Because this version of summer feels distant from the one we once knew as children.
Back then, summer was not something we escaped, it was something we lived. The heat didn’t push us indoors; it shaped our creativity. We would wet the window curtains and wait for the breeze to pass through, turning it into nature’s own air cooler. Nights were spent on mattresses laid out on the floor, sometimes even on terraces, with the faint warmth of the day slowly fading into a comforting lull.
There was a quiet thrill in the little rituals, buying Rasna pouches, carefully mixing them, and freezing them into makeshift ice popsicles that tasted better than anything store-bought. Mangoes weren’t just fruits; they were an event. Sticky hands, juice dripping down elbows, and the hopeful act of burying seeds in the soil, imagining a tree would one day grow. It didn’t matter that those seeds often disappeared; the joy was in the believing.

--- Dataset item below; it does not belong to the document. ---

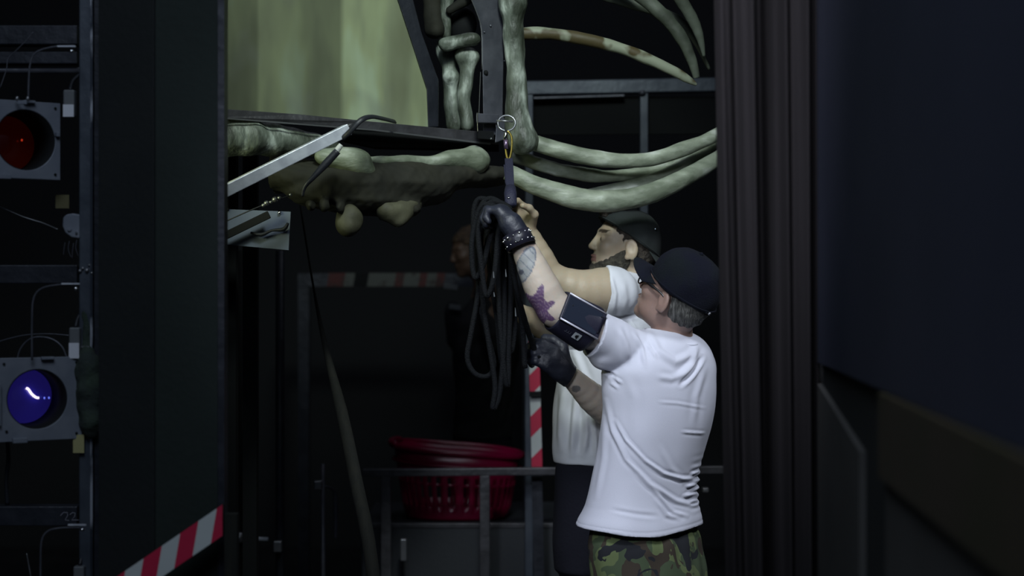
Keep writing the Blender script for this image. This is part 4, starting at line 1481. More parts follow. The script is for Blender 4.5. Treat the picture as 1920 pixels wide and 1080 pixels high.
def paint1(v, n):
    c = np.tile(np.array((.56, .48, .40)), (len(v), 1))
    c += (noise(v, 8, seed=1)[:, None] * np.array((.012, .012, .01)))
    # head is ruddier
    hd = np.linalg.norm(v - A(hc1), axis=1)
    mh = np.clip((.17 - hd) / .04, 0, 1)[:, None]
    c = c * (1 - mh) + np.array((.29, .19, .155)) * mh
    # shaven greyish back of the head
    # tattoos : drawn in the two coordinates of the forearm
    def along(a, b):
        a, b = A(a), A(b)
        d = b - a
        L = np.linalg.norm(d)
        d /= L
        s = (v - a) @ d
        lat = np.cross(d, np.array((0, 1., 0)))
        lat /= np.linalg.norm(lat)
        return s / L, (v - a) @ lat, L
    s, w, L = along(elL, wrL)
    near = (v[:, 1] < 4.83) & (v[:, 2] > A(elL)[2] - .06) & (v[:, 0] < A(elL)[0] + .05)
    ink = np.array((.10, .055, .12))
    # spiked web near the elbow
    px = 960 + v[:, 0] * F / v[:, 1]
    sz = 540 - (v[:, 2] - EYE) * F / v[:, 1]
    dx, dy = px - 1006, sz - 583
    rr = np.hypot(dx * 1.15, dy * .80)
    ang = np.arctan2(dy, dx)
    edge = 25 + 17 * np.abs(np.sin(ang * 3.5)) ** 4
    web = near & (rr < edge)
    lines = (np.abs(np.sin(rr * .55 + 1.2 * np.sin(ang * 7))) < .38)
    c[web] = ink * 1.25
    c[web & lines] = np.array((.25, .18, .24))
    # grey fish-like tattoo below the cuff
    ex, ey = px - 985, sz - 497
    th = math.radians(-68)
    qx = ex * math.cos(th) + ey * math.sin(th)
    qy = -ex * math.sin(th) + ey * math.cos(th)
    el_ = (qx / 38) ** 2 + (qy / 16) ** 2
    fish = near & (el_ < 1)
    c[fish] = np.array((.33, .34, .34))
    c[fish & (el_ > .78)] = np.array((.16, .18, .22))
    c[fish & (np.abs(np.sin(qx * .22 + .1 * qy)) < .22)] = np.array((.18, .20, .23))
    c[near & (np.hypot(px - 977, sz - 510) < 5)] = np.array((.10, .11, .14))
    # smudge tattoo on the other forearm
    s3 = near * 0 + (((px - 1080) / 8.5) ** 2 + ((sz - 729) / 6.5) ** 2 < 1) * (v[:, 1] > 4.9)
    c[s3.astype(bool)] = np.array((.20, .19, .18))
    return c


body1 = fd.build('body', M['skin'], m1, paint=paint1)

# T-shirt
rows = [(618, 1215, 1288), (634, 1183, 1312), (655, 1156, 1330), (685, 1134, 1341), (720, 1131, 1344), (765, 1132, 1342), (800, 1128, 1336), (840, 1122, 1325), (890, 1110, 1312),
        (930, 1101, 1309), (960, 1093, 1313), (978, 1087, 1317), (994, 1083, 1319)]
fd = Field((.10, 4.60, 1.64 - .75), (.78, 5.45, 1.66), .0042)
fd.loft(st1(rows, D1, PR1, .60), yaw1, k=0, power=2.25)
fd.chain([P(1235, 660, 4.99), P(1180, 655, 4.90), P(1150, 645, 4.87)], [.055, .066, .074], .03)
fd.chain([P(1150, 645, 4.87), P(1105, 622, 4.81)], [.074, .072], .02)
fd.ell(P(1128, 672, 4.85), (.035, .05, .03), k=.02)
fd.chain([P(1265, 668, 5.05), P(1300, 690, 5.14), P(1270, 740, 5.22)], [.06, .072, .07], .03)
# sleeve end
ad = (P(1105, 622, 4.81) - P(1150, 645, 4.87)).normalized()
fd.cut_box(P(1110, 628, 4.83), Vector((-.86, -.35, .30)), (.10, 4.6, 1.3), (A(P(1150, 0, 4.85))[0], 4.98, 1.66))
# open neck
fd.ell(P(1256, 612, 5.0), (.072, .075, .026), k=.008, op='sub')
folds1 = [
    ([(1133, 745), (1142, 800), (1166, 850), (1210, 895), (1262, 932), (1309, 951)], .0050, .0060),
    ([(1146, 780), (1166, 815), (1200, 852), (1236, 878), (1272, 892), (1312, 899)], .0058, .0050),
    ([(1190, 880), (1225, 915), (1255, 952), (1285, 966)], .0042, .0055),
    ([(1222, 925), (1242, 955), (1268, 966)], .0040, .006),
    ([(1283, 908), (1312, 911)], .007, .0045), ([(1278, 925), (1314, 927)], .007, .0045), ([(1290, 938), (1312, 941)], .006, .0045),
    ([(1295, 886), (1314, 884)], .005, .004), ([(1270, 803), (1322, 812)], .0025, .004), ([(1225, 746), (1262, 750), (1322, 764)], .0016, .004),
    ([(1268, 716), (1292, 696), (1316, 668)], -.009, .006), ([(1262, 706), (1290, 682), (1306, 655)], .0060, .008),
    ([(1212, 622), (1226, 655), (1258, 674), (1290, 664), (1308, 645)], .005, .010),
    ([(1182, 622), (1196, 650), (1201, 682)], .0045, .006), ([(1206, 642), (1222, 668)], .004, .005), ([(1152, 612), (1166, 640), (1172, 672)], .004, .008),
    ([(1106, 687), (1136, 692), (1150, 706)], -.007, .005), ([(1138, 696), (1158, 712)], .005, .004), ([(1140, 712), (1152, 722)], .003, .004),
    ([(1224, 700), (1250, 705), (1285, 690)], .003, .008), ([(1140, 940), (1180, 948), (1225, 955)], -.0020, .006), ([(1130, 780), (1126, 850), (1112, 920)], .003, .007),
    ([(1320, 690), (1300, 740), (1296, 790)], .003, .010), ([(1230, 830), (1250, 870), (1280, 900)], .0018, .008), ([(1165, 700), (1180, 740), (1176, 800)], .0018, .012),
]
seam_z = P(0, 984, D1).z


def disp1(v, n, base=shirt_disp(folds1, .0022, D1, 2)):
    d = base(v, n)
    # crumpled right flank
    m_ = np.exp(-((v[:, 2] - P(0, 912, D1).z) / .055) ** 2) * np.clip((v[:, 0] - P(1288, 0, D1).x) / .03, 0, 1)
    d = d + m_ * .006 * np.sin(v[:, 2] * 260)
    # hem stitch line
    d = d - .0012 * np.exp(-((v[:, 2] - seam_z + .02 * 0) / .002) ** 2)
    return d


o = fd.build('t_shirt', M['shirt1'], m1, disp=disp1)
# hem curve: lower in the middle, higher on the left
co = np.zeros(len(o.data.vertices) * 3, np.float32)
o.data.vertices.foreach_get('co', co)
co = co.reshape(-1, 3)
off = A(world_loc(o))
wz = co[:, 2] + off[2]
wx_ = co[:, 0] + off[0]
xl, xr = P(1085, 0, D1).x, P(1318, 0, D1).x
u_ = np.clip((wx_ - xl) / (xr - xl), 0, 1)
zt = P(0, 940, D1).z
zb = P(0, 994, D1).z
wgt = np.clip((zt - wz) / (zt - zb), 0, 1)
co[:, 2] += (wgt * (.030 * (1 - u_) ** 2 * 1.0 + .008 * u_ ** 3 + .004 * np.sin(u_ * 9))).astype(np.float32)
o.data.vertices.foreach_set('co', co.ravel())
o.data.update()
# collar rib
cc = P(1256, 628, 5.0)
MB().tube([cc + Vector((.082 * math.cos(a), .072 * math.sin(a), -.012 - .018 * math.cos(a) + .012 * math.sin(a))) for a in np.linspace(0, 2 * math.pi, 40, endpoint=False)],
          .0065, 8, closed=True, flat=1.6).build('collar', M['shirt1'], m1, smooth=True)

# trousers
fd = Field((.06, 4.7, 0.0), (.76, 5.3, 1.02), .006)
rows = [(975, 1104, 1300), (992, 1101, 1308), (1004, 1099, 1316), (1040, 1100, 1326), (1085, 1102, 1334), (1130, 1104, 1336), (1170, 1108, 1334)]
fd.loft(st1(rows, D1, PR1, .56), yaw1, k=0)
ax1 = Vector((.65, .75, 0))
cx1 = P(1218, 0, D1).x
for s_ in (-1, 1):
    hp_ = Vector((cx1, D1, .78)) + ax1 * s_ * .085
    kn = Vector((cx1, D1, .48)) + ax1 * s_ * .11 + Vector((-.02, .02, 0))
    an = Vector((cx1, D1, .10)) + ax1 * s_ * .13
    fd.chain([hp_, kn, an], [.108, .082, .068], .03)
    fd.cap(an, an - Vector((0, 0, .03)), .068, .07, .01)
o = fd.build('camouflage_trousers', M['camo'], m1, disp=lambda v, n: .003 * noise(v * np.array([1, 1, .5]), 7, seed=6))
MB().tube([Vector((cx1 - .008, D1, P(0, 985, D1).z)) + ax1 * (.195 * math.cos(a)) + Vector((-.75, .65, 0)) * (.125 * math.sin(a)) for a in np.linspace(0, 2 * math.pi, 40, endpoint=False)],
          .012, 8, closed=True, flat=.4).build('belt', M['belt'], m1, smooth=True)
# side pocket flap and seam at the right hip
for s_ in (-1, 1):
    an = Vector((cx1, D1, .0)) + ax1 * s_ * .13
    fd = Field(A(an) - np.array((.26, .12, .0)), A(an) + np.array((.12, .26, .17)), .006)
    fw = Vector((-.70, .71, 0))
    fd.ell(an + fw * .06 + Vector((0, 0, .035)), (.14, .048, .045), np.array([A(fw), A(Vector((.71, .70, 0))), (0, 0, 1)]), .02)
    fd.cap(an + Vector((0, 0, .05)), an + Vector((0, 0, .13)), .05, .055, .03)
    fd.cut(an + Vector((0, 0, .003)), (0, 0, -1))
    fd.build('boot', M['boot'], m1)

# hair of the front man
fd = Field(A(hc1) - .15, A(hc1) + .15, .0035)
fd.ell(W1(-.020, 0, .038), [.103 * 1.03, .081 * 1.03, .088 * 1.03], R1, 0)
fd.ell(W1(-.055, 0, -.014), [.060, .071, .056], R1, .03)
fd.ell(W1(.052, 0, -.02), [.088, .2, .2], R1, .006, 'sub')
fd.ell(W1(-.005, .09, -.012), [.026, .03, .037], R1, .004, 'sub')
fd.cut(W1(0, 0, .050), R1[2] - R1[0] * .10)
fd.build('hair', M['hair_grey'], m1, disp=lambda v, n: .0018 * noise(v, 26, seed=2))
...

And then there was the ice cream man, his arrival announced by that familiar call of “Golden!”, a sound that could send an entire neighborhood of children running out with coins clutched tightly in their hands. No app notifications, no scheduled deliveries, just pure, unscripted excitement.
Summer meant scraped knees, dusty feet, shared laughter, and long, lazy afternoons filled with stories and games. It meant bonding, with friends, cousins, siblings, and even strangers who became playmates for a season. It was a time when happiness didn’t need to be curated; it simply happened.
Perhaps summers haven’t really changed, only the way we experience them has. Somewhere along the way, we traded a bit of simplicity for convenience, imagination for comfort. And while today’s summers may offer relief from the heat, they often miss the warmth of those memories.
Maybe, every once in a while, it’s worth turning off the AC, opening a window, and letting the outside in, the dry wind carrying the smell of sun-warmed dust, the distant echo of a street vendor’s call, the slow, stubborn heat settling on your skin, not to escape it, but to remember how it once felt to belong to it.